● What to work on
Reproduce, character for character, the lines below from the first through the one with "plant('bush', (x, y, H(x, y)". Leave pictures out.

====

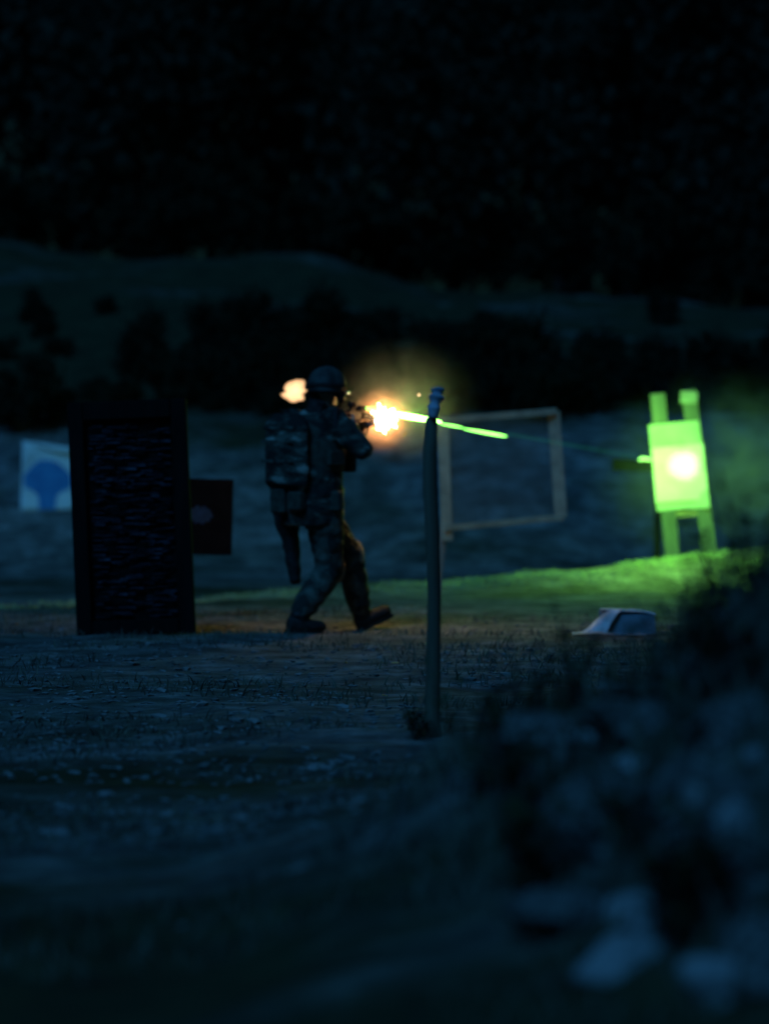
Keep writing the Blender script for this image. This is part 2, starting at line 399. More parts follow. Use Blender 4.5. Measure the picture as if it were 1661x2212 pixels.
for k in range(22):
    x = -9.5 + k * .92 + rg.uniform(-.4, .4); y = rg.uniform(52.8, 55.5); i = rg.randrange(3)
    sd = 'left' if x < -2.5 else 'centre' if x < 3 else 'right'
    plant('bush', (x, y, H(x, y) - .15), rg.uniform(.9, 1.5), rg.uniform(0, 6.3), BUSH[i], STEM[i], 'dark bush along the top of the ridge at the ' + sd, 'bush', 'bushes on the ridge, ' + sd)

# ------------------------------------------------------------------ grass and gravel
def blades(name, spots, hgt, wid, mat, label, lean=.5, seed=3):
    rg = np.random.default_rng(seed); v = []; f = []
    for (x, y, s) in spots:
        z = H(x, y) - .01; a = rg.uniform(0, 6.283); h = hgt * s * rg.uniform(.5, 1.3); w_ = wid * s
        dx, dy = math.cos(a), math.sin(a); l = lean * h * rg.uniform(.2, 1.4); la = rg.uniform(0, 6.283); lx, ly = math.cos(la) * l, math.sin(la) * l
        o = len(v)
        v += [(x - dx * w_, y - dy * w_, z), (x + dx * w_, y + dy * w_, z), (x + lx * .4 + dx * w_ * .6, y + ly * .4 + dy * w_ * .6, z + h * .6),
              (x + lx * .4 - dx * w_ * .6, y + ly * .4 - dy * w_ * .6, z + h * .6), (x + lx, y + ly, z + h)]
        f += [(o, o + 1, o + 2, o + 3), (o + 3, o + 2, o + 4)]
    me = bpy.data.meshes.new(name); me.from_pydata(v, [], f); me.update()
    o = obj(name, me, mat); tag(o, label, 'grass', kind='stuff')
spots = []
for _ in range(13000):
    x = RNG.uniform(-3.6, 4.6); k = RNG.normal() * .27 - .20; y = lip_y(x) + k
    if n2(x, y, 1.3, 40) > -.25: spots.append((x, y, .8))
blades('lip_grass', spots, .045, .006, M_STRAW, 'short dry grass on the low rise before the bank', .7, 4)
spots = []
for _ in range(26000):
    y = 4.5 + 17 * RNG.uniform() ** 1.3; x = RNG.uniform(-1, 1) * (.8 + .16 * y)
    if n2(x * .6, y, .9, 41) > .02: spots.append((x, y, .7 + .5 * RNG.uniform()))
blades('stubble_grass', spots, .055, .005, M_GRASS, 'patchy low grass and stubble on the trodden ground', .9, 5)
spots = []
for _ in range(4500):
    x = RNG.uniform(-.6, 2.6); y = RNG.uniform(4.6, 11)
    if H(x, y) > .18: spots.append((x, y, 1.2))
blades('mound_grass', spots, .11, .007, M_GRASS, 'rank grass covering the blurred earth mound', .7, 6)
def stone_mesh(seed, sub=2, flat=.6):
    bm = bmesh.new(); bmesh.ops.create_icosphere(bm, subdivisions=sub, radius=1)
    for v in bm.verts:
        n_ = mnoise.noise(v.co * 1.3 + Vector((seed * 7.1, 0, 0))) * .45 + mnoise.noise(v.co * 3.1 + Vector((0, seed * 3.3, 0))) * .16
        v.co *= 1 + n_; v.co.z *= flat
    me = bpy.data.meshes.new('stone'); bm.to_mesh(me); bm.free(); return me
def gravel():
    b = stone_mesh(3, 1, .55); bv = np.array([v.co[:] for v in b.vertices]); bf = [tuple(p.vertices) for p in b.polygons]
    v, f = [], []
    for i in range(8000):
        y = 7.5 + 14.5 * RNG.uniform() ** 1.2; x = RNG.uniform(-1, 1) * (.6 + .16 * y)
        if n2(x * .5, y, .8, 50) < -.1: continue
        s = RNG.uniform(.005, .017) * (1.9 if RNG.uniform() < .06 else 1); a = RNG.uniform(0, 6.28)
        q = bv * s * np.array([1.3, 1, 1]); c, t = math.cos(a), math.sin(a)
        o = len(v); z = H(x, y)
        for p in q: v.append((x + p[0] * c - p[1] * t, y + p[0] * t + p[1] * c, z + p[2] + s * .15))
        f += [tuple(k + o for k in q_) for q_ in bf]
    me = bpy.data.meshes.new('gravel'); me.from_pydata(v, [], f); me.update()
    tag(obj('gravel', me, M_GRAVEL), 'loose gravel strewn over the trodden earth', 'gravel', kind='stuff')
gravel()

# ------------------------------------------------------------------ stones on the mound
ROCKS = [stone_mesh(i, 3, .62) for i in range(5)]
for m in ROCKS:
    m.materials.append(M_ROCK); m.polygons.foreach_set('use_smooth', [True] * len(m.polygons))
mound_rocks = [(1588, 1810, 50, 78, 'tall pale stone at the right edge of the foreground mound'),
    (1345, 1690, 80, 44, 'broad pale stone in the middle of the blurred mound'),
    (1520, 1583, 38, 30, 'small pale stone high on the mound'),
    (1360, 1505, 48, 26, 'flat stone on the upper left shoulder of the mound'),
    (1310, 1590, 60, 26, 'long flat stone below the shoulder of the mound'),
    (1245, 1792, 34, 30, 'small bluish stone at the left foot of the mound'),
    (1450, 1965, 95, 52, 'large rounded stone low on the mound under the tall pale one'),
    (1350, 2080, 80, 62, 'large dim stone near the bottom right corner'),
    (1600, 2140, 90, 60, 'dim stone in the bottom right corner'),
    (1640, 1640, 36, 30, 'stone cut by the right picture edge'),
    (1490, 1660, 44, 22, 'small flat stone right of the broad pale one'),
    (1560, 1335, 26, 14, 'small stone at the top of the mound right of the white sheet')]
for i, (px, py, rx, rz_, lab) in enumerate(mound_rocks):
    p = hit(px, py, 3.5, 30); k = (p - CAM).length / FPX
    o = bpy.data.objects.new('stone', ROCKS[i % 5]); COL.objects.link(o)
    o.location = p; o.scale = (rx * k * 1.35, rx * k, rz_ * k * 1.6); o.rotation_euler = (rg.uniform(-.3, .3), rg.uniform(-.3, .3), rg.uniform(0, 1))
    tag(o, lab, 'stone', 'stones on the foreground mound')
for i, (px, py, rx) in enumerate([(400, 2000, 14), (1040, 1475, 14), (690, 1660, 34), (880, 1700, 36), (560, 1450, 12), (230, 2480 / 1.445, 26), (120, 1800, 34)]):
    p = hit(px, py, 3.5, 30); k = (p - CAM).length / FPX
    o = bpy.data.objects.new('stone', ROCKS[(i + 2) % 5]); COL.objects.link(o)
    o.location = p; o.scale = (rx * k, rx * k * .8, rx * k * .5); o.rotation_euler = (0, 0, i)
    tag(o, 'low stone half sunk in the trodden ground in front of the shooter', 'stone', 'low stones in the trodden ground')

CLODS = [stone_mesh(20 + i, 3, .7) for i in range(3)]
for m in CLODS:
    m.materials.append(M_CLOD); m.polygons.foreach_set('use_smooth', [True] * len(m.polygons))
r3 = random.Random(21); n_c = 0
while n_c < 26:
    x = r3.uniform(-.05, 2.0); y = r3.uniform(5.4, 8.6); h = H(x, y)
    qx, qy = 830.5 + FPX * x / y, 960 + (1.25 - h) * FPX / y
    if h < .25 or qx < 1180 or qy < 1540: continue
    o = bpy.data.objects.new('clod', CLODS[n_c % 3]); COL.objects.link(o); q = r3.uniform(.06, .14)
    o.location = (x, y, h - q * .1); o.scale = (q * r3.uniform(.9, 1.7), q, q * r3.uniform(.6, 1.1)); o.rotation_euler = (r3.uniform(-.4, .4), r3.uniform(-.4, .4), r3.uniform(0, 6))
    up = h > .6
    tag(o, 'lumpy clod of earth high on the blurred foreground mound' if up else 'lumpy clod of earth low on the blurred foreground mound', 'clod', 'clods high on the mound' if up else 'clods low on the mound'); n_c += 1
# weeds on the mound
def weed_meshes(seed):
    r = random.Random(seed); lf, st = MB(), MB()
    for s in range(6):
        a = r.uniform(0, 6.28); l = r.uniform(.14, .34); e = Vector((math.cos(a) * l * .4, math.sin(a) * l * .4, l))
        mid = e * .5 + Vector((0, 0, l * .1)); st.tube([(0, 0, -.03), mid, e], [.004, .003, .0015], 5)
        for k in range(11):
            t = r.uniform(.2, 1); p = e * t; b = r.uniform(0, 6.28); s_ = r.uniform(.03, .065)
            d = Vector((math.cos(b), math.sin(b), r.uniform(-.2, .5))).normalized(); n_ = d.cross(Vector((0, 0, 1))).normalized()
            lf.add([p, p + d * s_ * .5 + n_ * s_ * .3, p + d * s_, p + d * s_ * .5 - n_ * s_ * .3], [(0, 1, 2, 3)])
    a, b = lf.mesh('leaves'), st.mesh('stem'); a.materials.append(M_LEAF); b.materials.append(M_BARK); return a, b
WEED = [weed_meshes(60 + i) for i in range(4)]
n_w = 0
while n_w < 84:
    x = rg.uniform(-.1, 2.2); y = rg.uniform(5.6, 9.6); h = H(x, y)
    if h < .22: continue
    i = rg.randrange(4)
    hi = h > .7
    plant('weed', (x, y, h), rg.uniform(.7, 1.4), rg.uniform(0, 6.3), WEED[i][0], WEED[i][1],
          'dark leafy weed on top of the foreground mound' if hi else 'dark leafy weed on the lower flank of the foreground mound', 'weed',
          'weeds on top of the mound' if hi else 'weeds on the flank of the mound', 'leaves')
    n_w += 1
for k in range(7):     # clump round the foot of the stake
    b = hit(935, 1590); x = b.x + rg.uniform(-.12, .14); y = b.y + rg.uniform(-.15, .1); i = k % 4
    plant('weed', (x, y, H(x, y)), rg.uniform(.35, .6), rg.uniform(0, 6.3), WEED[i][0], WEED[i][1], 'dark weed in the clump round the foot of the stake', 'weed', 'weeds round the stake', 'leaves')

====

● Response below
Keep writing the Blender script for this image. This is part 2, starting at line 399. More parts follow. Use Blender 4.5. Measure the picture as if it were 1661x2212 pixels.
for k in range(22):
    x = -9.5 + k * .92 + rg.uniform(-.4, .4); y = rg.uniform(52.8, 55.5); i = rg.randrange(3)
    sd = 'left' if x < -2.5 else 'centre' if x < 3 else 'right'
    plant('bush', (x, y, H(x, y) - .15), rg.uniform(.9, 1.5), rg.uniform(0, 6.3), BUSH[i], STEM[i], 'dark bush along the top of the ridge at the ' + sd, 'bush', 'bushes on the ridge, ' + sd)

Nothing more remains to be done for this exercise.